Workers at the Dawson mine want to retain their current three days on, three days off shift rosters, while the company has proposed an eight days on, eight days off pattern. The company is also demanding only two half-hour breaks over a 12-hour shift. Many miners, particularly those hired by contract companies, also drive up to two to three hours each way to get to Dawson or other mines, on top of a 12-hour shift, making fatigue a serious concern for workers.

Queensland CFMEU vice president Glenn Power told the Militant in a June 1 phone interview that negotiations over a collective agreement at the mine had been going on since last October, and that further stoppages would be organized in June if a settlement wasn’t reached with Anglo Coal. The main sticking point, he said, was the company’s insistence on including a clause that would require workers to undergo a rigorous “fitness for duty” test carried out by company doctors, without union health and safety representatives being involved. “We see it as a termination clause,” Power said. The average age of the workforce at Dawson is 49. Collective agreements between the unions and coal companies exist at almost all coal mines in Australia.

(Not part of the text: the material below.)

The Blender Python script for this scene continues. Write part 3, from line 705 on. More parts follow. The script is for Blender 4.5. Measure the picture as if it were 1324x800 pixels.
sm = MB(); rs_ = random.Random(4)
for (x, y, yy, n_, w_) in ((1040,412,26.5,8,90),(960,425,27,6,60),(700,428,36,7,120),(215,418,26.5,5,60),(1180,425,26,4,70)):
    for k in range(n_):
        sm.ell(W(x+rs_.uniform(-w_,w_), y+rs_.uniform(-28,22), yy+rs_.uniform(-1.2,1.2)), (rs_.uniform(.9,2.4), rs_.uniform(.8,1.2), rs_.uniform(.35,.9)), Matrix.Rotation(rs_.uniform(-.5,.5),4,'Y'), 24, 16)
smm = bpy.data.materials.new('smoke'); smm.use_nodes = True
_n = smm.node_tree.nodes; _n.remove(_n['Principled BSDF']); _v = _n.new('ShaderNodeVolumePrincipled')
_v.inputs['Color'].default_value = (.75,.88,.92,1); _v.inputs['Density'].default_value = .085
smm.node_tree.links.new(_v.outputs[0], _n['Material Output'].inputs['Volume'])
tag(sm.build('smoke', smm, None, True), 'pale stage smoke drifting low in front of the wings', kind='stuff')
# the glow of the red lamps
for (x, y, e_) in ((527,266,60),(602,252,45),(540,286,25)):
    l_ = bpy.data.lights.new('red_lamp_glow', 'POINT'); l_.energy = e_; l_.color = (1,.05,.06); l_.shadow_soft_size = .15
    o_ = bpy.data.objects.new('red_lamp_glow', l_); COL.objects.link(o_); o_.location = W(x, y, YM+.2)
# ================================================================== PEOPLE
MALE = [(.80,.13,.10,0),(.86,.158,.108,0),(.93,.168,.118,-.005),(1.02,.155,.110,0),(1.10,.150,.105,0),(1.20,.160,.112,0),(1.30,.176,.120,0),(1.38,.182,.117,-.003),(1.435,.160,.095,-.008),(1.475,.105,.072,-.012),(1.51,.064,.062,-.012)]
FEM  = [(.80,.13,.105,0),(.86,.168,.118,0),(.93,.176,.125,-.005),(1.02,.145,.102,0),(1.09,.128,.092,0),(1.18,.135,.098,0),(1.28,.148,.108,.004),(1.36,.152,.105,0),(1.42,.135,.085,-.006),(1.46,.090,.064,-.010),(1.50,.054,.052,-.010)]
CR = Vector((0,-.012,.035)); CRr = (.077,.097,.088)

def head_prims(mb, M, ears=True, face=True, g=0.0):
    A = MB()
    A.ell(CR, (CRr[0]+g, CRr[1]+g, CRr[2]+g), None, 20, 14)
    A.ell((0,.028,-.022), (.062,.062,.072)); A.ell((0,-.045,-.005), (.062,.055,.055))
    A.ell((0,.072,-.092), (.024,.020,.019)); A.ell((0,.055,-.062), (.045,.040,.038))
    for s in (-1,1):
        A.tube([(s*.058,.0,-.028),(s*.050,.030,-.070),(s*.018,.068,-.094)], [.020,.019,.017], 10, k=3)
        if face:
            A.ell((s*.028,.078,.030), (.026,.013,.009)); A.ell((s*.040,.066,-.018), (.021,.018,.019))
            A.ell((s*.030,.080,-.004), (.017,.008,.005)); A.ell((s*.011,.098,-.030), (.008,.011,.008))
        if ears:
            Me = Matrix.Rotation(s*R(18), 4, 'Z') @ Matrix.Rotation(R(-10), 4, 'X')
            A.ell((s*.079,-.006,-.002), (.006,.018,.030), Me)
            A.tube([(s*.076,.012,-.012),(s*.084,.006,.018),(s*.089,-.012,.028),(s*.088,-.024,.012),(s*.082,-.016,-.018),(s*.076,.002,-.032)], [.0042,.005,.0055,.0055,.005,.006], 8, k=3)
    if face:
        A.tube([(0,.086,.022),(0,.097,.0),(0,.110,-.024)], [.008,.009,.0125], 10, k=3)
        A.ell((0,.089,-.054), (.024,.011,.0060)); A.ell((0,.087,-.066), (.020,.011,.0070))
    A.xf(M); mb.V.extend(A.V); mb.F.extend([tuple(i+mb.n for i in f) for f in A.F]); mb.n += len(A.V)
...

The expansion of coal production is stretching rail transport and coal loading ports to the limit—three-quarters of Australia’s coal production is exported. There are currently around 150 ships waiting off Australia’s east coast to load exported coal. Now, with loading quotas for the coal companies being cut by port authorities, the bosses are threatening cuts in production and layoffs at a number of mines.

Announcements have been made of 79 jobs to be cut at the Austar mine near Newcastle, and 250 at three Coal and Allied (Rio Tinto) mines in the Hunter Valley north of Newcastle. Anglo Coal is threatening to lay off 100 workers at its Bundoora mine, in central Queensland, blaming coal shipping delays.

Linda Harris contributed to this article.